*Set problem*.
Your task is to copy the listing exactly, with the pictures left out.
— Start of Material —
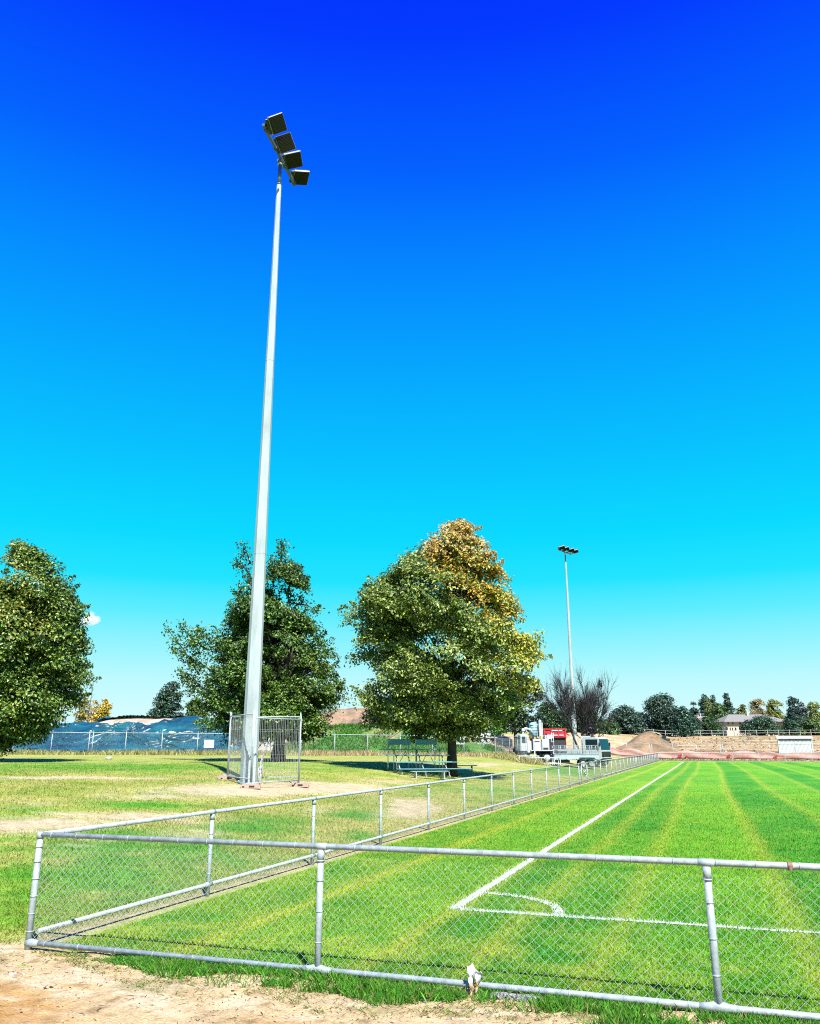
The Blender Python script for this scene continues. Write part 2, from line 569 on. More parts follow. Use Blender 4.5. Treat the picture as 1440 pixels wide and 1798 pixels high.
# ------------------------------------------------------------------ painted lines
def line_obj(name, label, pts_uv, width, blades):
    """painted strip along a uv polyline: a thin sheet and whitened blades on it, in the field frame"""
    pts = [np.array(p, float) for p in pts_uv]
    vs, fs, sm = [], [], []
    n = len(pts)
    lefts = []
    for i, p in enumerate(pts):
        d = pts[min(i + 1, n - 1)] - pts[max(i - 1, 0)]
        d /= np.linalg.norm(d)
        nn = np.array([-d[1], d[0]])
        w = width * (.9 + .2 * random.random())
        for s in (-1, 1):
            q = p + nn * s * (w / 2) * (1 + .16 * (random.random() - .5))
            vs.append((q[0], q[1], .0105))
    for i in range(n - 1):
        fs.append((2 * i, 2 * i + 1, 2 * i + 3, 2 * i + 2))
    # blades
    seg = np.array(pts)
    L = np.r_[0, np.cumsum(np.linalg.norm(np.diff(seg, axis=0), axis=1))]
    s = rng.random(blades) ** 1.6 * min(L[-1], 22)
    pu = np.interp(s, L, seg[:, 0])
    pv = np.interp(s, L, seg[:, 1])
    du = np.gradient(seg[:, 0], L)
    dv = np.gradient(seg[:, 1], L)
    tu = np.interp(s, L, du)
    tv = np.interp(s, L, dv)
    off = rng.normal(0, width * .33, blades)
    bu, bv = pu - tv * off, pv + tu * off
    h = rng.uniform(.015, .034, blades)
    a = rng.uniform(0, 2 * np.pi, blades)
    w = rng.uniform(.003, .007, blades)
    lean = rng.normal(0, .014, (blades, 2))
    V = np.zeros((blades, 3, 3))
    V[:, 0] = np.stack([bu - np.cos(a) * w, bv - np.sin(a) * w, np.full(blades, .0)], 1)
    V[:, 1] = np.stack([bu + np.cos(a) * w, bv + np.sin(a) * w, np.full(blades, .0)], 1)
    V[:, 2] = np.stack([bu + lean[:, 0], bv + lean[:, 1], h + .006], 1)
    b0 = len(vs)
    allv = np.vstack([np.array(vs), V.reshape(-1, 3)])
    me = bpy.data.meshes.new(name)
    tri = [(b0 + 3 * i, b0 + 3 * i + 1, b0 + 3 * i + 2) for i in range(blades)]
    me.from_pydata(allv.tolist(), [], fs + tri)
    me.materials.append(M_LINE)
    me.update()
    o = place(me, name, None, FRAME_LOC, (0, 0, -A))
    return tag(o, label, 'field line')


TL, GL = 3.17, 3.14
line_obj('touch_line', 'long white painted touchline running up the field beside the side fence', [(TL, GL + .25 * k) for k in range(int(100 / .25))], .115, 5200)
line_obj('goal_line', 'white painted goal line across the near end of the field', [(TL + .06 + .2 * k, GL + .012 * math.sin(k * .7)) for k in range(70)], .085, 3800)
line_obj('corner_arc', 'white painted quarter circle at the near corner of the field', [(TL + .06 + 1.12 * math.cos(t), GL + .05 + 1.12 * math.sin(t)) for t in np.linspace(0, math.pi / 2, 26)], .10, 900)
line_obj('end_line', 'thin white line along the far end of the field', [(TL + .2 + 1.0 * k, 103.0) for k in range(66)], .12, 10)


# ------------------------------------------------------------------ grass blades
def blades_mesh(name, u, v, z0, h, w, lean, cols, mat=M_BLADE, vary=.35, two=False):
    n = len(u)
    a = rng.uniform(0, 2 * np.pi, n)
    X, Y = u, v
    dx, dy = np.cos(a) * w, np.sin(a) * w
    la = a + np.pi / 2 * np.where(rng.random(n) < .5, 1, -1) + rng.normal(0, .5, n)
    lm = (.5 + np.abs(rng.normal(0, .8, n))) * lean
    lx, ly = np.cos(la) * lm, np.sin(la) * lm
    shade = 1 + rng.uniform(-vary, vary, n)
    c = cols * shade[:, None]
    V = np.zeros((n, 4, 3))
    V[:, 0] = np.stack([X - dx, Y - dy, z0 - .004], 1)
    V[:, 1] = np.stack([X + dx, Y + dy, z0 - .004], 1)
    V[:, 2] = np.stack([X + dx * .6 + lx * .45, Y + dy * .6 + ly * .45, z0 + h * .6], 1)
    V[:, 3] = np.stack([X + lx, Y + ly, z0 + h], 1)
    idx = np.arange(n) * 4
    faces = np.stack([idx, idx + 1, idx + 2, idx + 3], 1)
    CC = np.repeat(c, 4, axis=0)
    return np_mesh(name, V.reshape(-1, 3), faces, mat, CC)


# mown blades on the field
n = 520000
D = 6.6 * (52 / 6.6) ** rng.random(n)
D = D[rng.random(n) > sstep(24, 52, D) * .95]
n = len(D)
th = rng.uniform(R(-40), R(40), n)
x, y = D * np.sin(th), D * np.cos(th)
u, v = UV(x, y)
ok = (u > .2) & (v > .12)
# keep the painted strips for the line objects
ok &= ~((np.abs(u - TL) < .05) & (v > GL)) & ~((np.abs(v - GL) < .035) & (u > TL))
u, v, D = u[ok], v[ok], D[ok]
c = pitch_col(u, v)
tuft = fbm(u * 6, v * 6, 31, 2)
c = mixc(c, np.array([.30, .34, .06]), np.clip((tuft - .54) * 2.5, 0, .55))
c = mixc(c, np.array([.34, .34, .10]), (rng.random(len(u)) < .06) * .8)
sz = np.sqrt(D / 8)
h = rng.uniform(.015, .032, len(u)) * (1 + .5 * np.exp(-(v - .15) / .35)) * np.clip(sz, 1, 1.4)
g = place(blades_mesh('field_grass', u, v, np.full(len(u), .006), h, .0030 * sz * rng.uniform(.7, 1.4, len(u)), .017 * np.ones(len(u)), c), 'field_grass', None, FRAME_LOC, (0, 0, -A))
tag(g, 'short bright green mown grass blades of the near field', 'grass', kind='stuff')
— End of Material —
*Solved exercise*.
The Blender Python script for this scene continues. Write part 2, from line 569 on. More parts follow. Use Blender 4.5. Treat the picture as 1440 pixels wide and 1798 pixels high.
# ------------------------------------------------------------------ painted lines
def line_obj(name, label, pts_uv, width, blades):
    """painted strip along a uv polyline: a thin sheet and whitened blades on it, in the field frame"""
    pts = [np.array(p, float) for p in pts_uv]
    vs, fs, sm = [], [], []
    n = len(pts)
    lefts = []
    for i, p in enumerate(pts):
        d = pts[min(i + 1, n - 1)] - pts[max(i - 1, 0)]
        d /= np.linalg.norm(d)
        nn = np.array([-d[1], d[0]])
        w = width * (.9 + .2 * random.random())
        for s in (-1, 1):
            q = p + nn * s * (w / 2) * (1 + .16 * (random.random() - .5))
            vs.append((q[0], q[1], .0105))
    for i in range(n - 1):
        fs.append((2 * i, 2 * i + 1, 2 * i + 3, 2 * i + 2))
    # blades
    seg = np.array(pts)
    L = np.r_[0, np.cumsum(np.linalg.norm(np.diff(seg, axis=0), axis=1))]
    s = rng.random(blades) ** 1.6 * min(L[-1], 22)
    pu = np.interp(s, L, seg[:, 0])
    pv = np.interp(s, L, seg[:, 1])
    du = np.gradient(seg[:, 0], L)
    dv = np.gradient(seg[:, 1], L)
    tu = np.interp(s, L, du)
    tv = np.interp(s, L, dv)
    off = rng.normal(0, width * .33, blades)
    bu, bv = pu - tv * off, pv + tu * off
    h = rng.uniform(.015, .034, blades)
    a = rng.uniform(0, 2 * np.pi, blades)
    w = rng.uniform(.003, .007, blades)
    lean = rng.normal(0, .014, (blades, 2))
    V = np.zeros((blades, 3, 3))
    V[:, 0] = np.stack([bu - np.cos(a) * w, bv - np.sin(a) * w, np.full(blades, .0)], 1)
    V[:, 1] = np.stack([bu + np.cos(a) * w, bv + np.sin(a) * w, np.full(blades, .0)], 1)
    V[:, 2] = np.stack([bu + lean[:, 0], bv + lean[:, 1], h + .006], 1)
    b0 = len(vs)
    allv = np.vstack([np.array(vs), V.reshape(-1, 3)])
    me = bpy.data.meshes.new(name)
    tri = [(b0 + 3 * i, b0 + 3 * i + 1, b0 + 3 * i + 2) for i in range(blades)]
    me.from_pydata(allv.tolist(), [], fs + tri)
    me.materials.append(M_LINE)
    me.update()
    o = place(me, name, None, FRAME_LOC, (0, 0, -A))
    return tag(o, label, 'field line')


TL, GL = 3.17, 3.14
line_obj('touch_line', 'long white painted touchline running up the field beside the side fence', [(TL, GL + .25 * k) for k in range(int(100 / .25))], .115, 5200)
line_obj('goal_line', 'white painted goal line across the near end of the field', [(TL + .06 + .2 * k, GL + .012 * math.sin(k * .7)) for k in range(70)], .085, 3800)
line_obj('corner_arc', 'white painted quarter circle at the near corner of the field', [(TL + .06 + 1.12 * math.cos(t), GL + .05 + 1.12 * math.sin(t)) for t in np.linspace(0, math.pi / 2, 26)], .10, 900)
line_obj('end_line', 'thin white line along the far end of the field', [(TL + .2 + 1.0 * k, 103.0) for k in range(66)], .12, 10)


# ------------------------------------------------------------------ grass blades
def blades_mesh(name, u, v, z0, h, w, lean, cols, mat=M_BLADE, vary=.35, two=False):
    n = len(u)
    a = rng.uniform(0, 2 * np.pi, n)
    X, Y = u, v
    dx, dy = np.cos(a) * w, np.sin(a) * w
    la = a + np.pi / 2 * np.where(rng.random(n) < .5, 1, -1) + rng.normal(0, .5, n)
    lm = (.5 + np.abs(rng.normal(0, .8, n))) * lean
    lx, ly = np.cos(la) * lm, np.sin(la) * lm
    shade = 1 + rng.uniform(-vary, vary, n)
    c = cols * shade[:, None]
    V = np.zeros((n, 4, 3))
    V[:, 0] = np.stack([X - dx, Y - dy, z0 - .004], 1)
    V[:, 1] = np.stack([X + dx, Y + dy, z0 - .004], 1)
    V[:, 2] = np.stack([X + dx * .6 + lx * .45, Y + dy * .6 + ly * .45, z0 + h * .6], 1)
    V[:, 3] = np.stack([X + lx, Y + ly, z0 + h], 1)
    idx = np.arange(n) * 4
    faces = np.stack([idx, idx + 1, idx + 2, idx + 3], 1)
    CC = np.repeat(c, 4, axis=0)
    return np_mesh(name, V.reshape(-1, 3), faces, mat, CC)


# mown blades on the field
n = 520000
D = 6.6 * (52 / 6.6) ** rng.random(n)
D = D[rng.random(n) > sstep(24, 52, D) * .95]
n = len(D)
th = rng.uniform(R(-40), R(40), n)
x, y = D * np.sin(th), D * np.cos(th)
u, v = UV(x, y)
ok = (u > .2) & (v > .12)
# keep the painted strips for the line objects
ok &= ~((np.abs(u - TL) < .05) & (v > GL)) & ~((np.abs(v - GL) < .035) & (u > TL))
u, v, D = u[ok], v[ok], D[ok]
c = pitch_col(u, v)
tuft = fbm(u * 6, v * 6, 31, 2)
c = mixc(c, np.array([.30, .34, .06]), np.clip((tuft - .54) * 2.5, 0, .55))
c = mixc(c, np.array([.34, .34, .10]), (rng.random(len(u)) < .06) * .8)
sz = np.sqrt(D / 8)
h = rng.uniform(.015, .032, len(u)) * (1 + .5 * np.exp(-(v - .15) / .35)) * np.clip(sz, 1, 1.4)
g = place(blades_mesh('field_grass', u, v, np.full(len(u), .006), h, .0030 * sz * rng.uniform(.7, 1.4, len(u)), .017 * np.ones(len(u)), c), 'field_grass', None, FRAME_LOC, (0, 0, -A))
tag(g, 'short bright green mown grass blades of the near field', 'grass', kind='stuff')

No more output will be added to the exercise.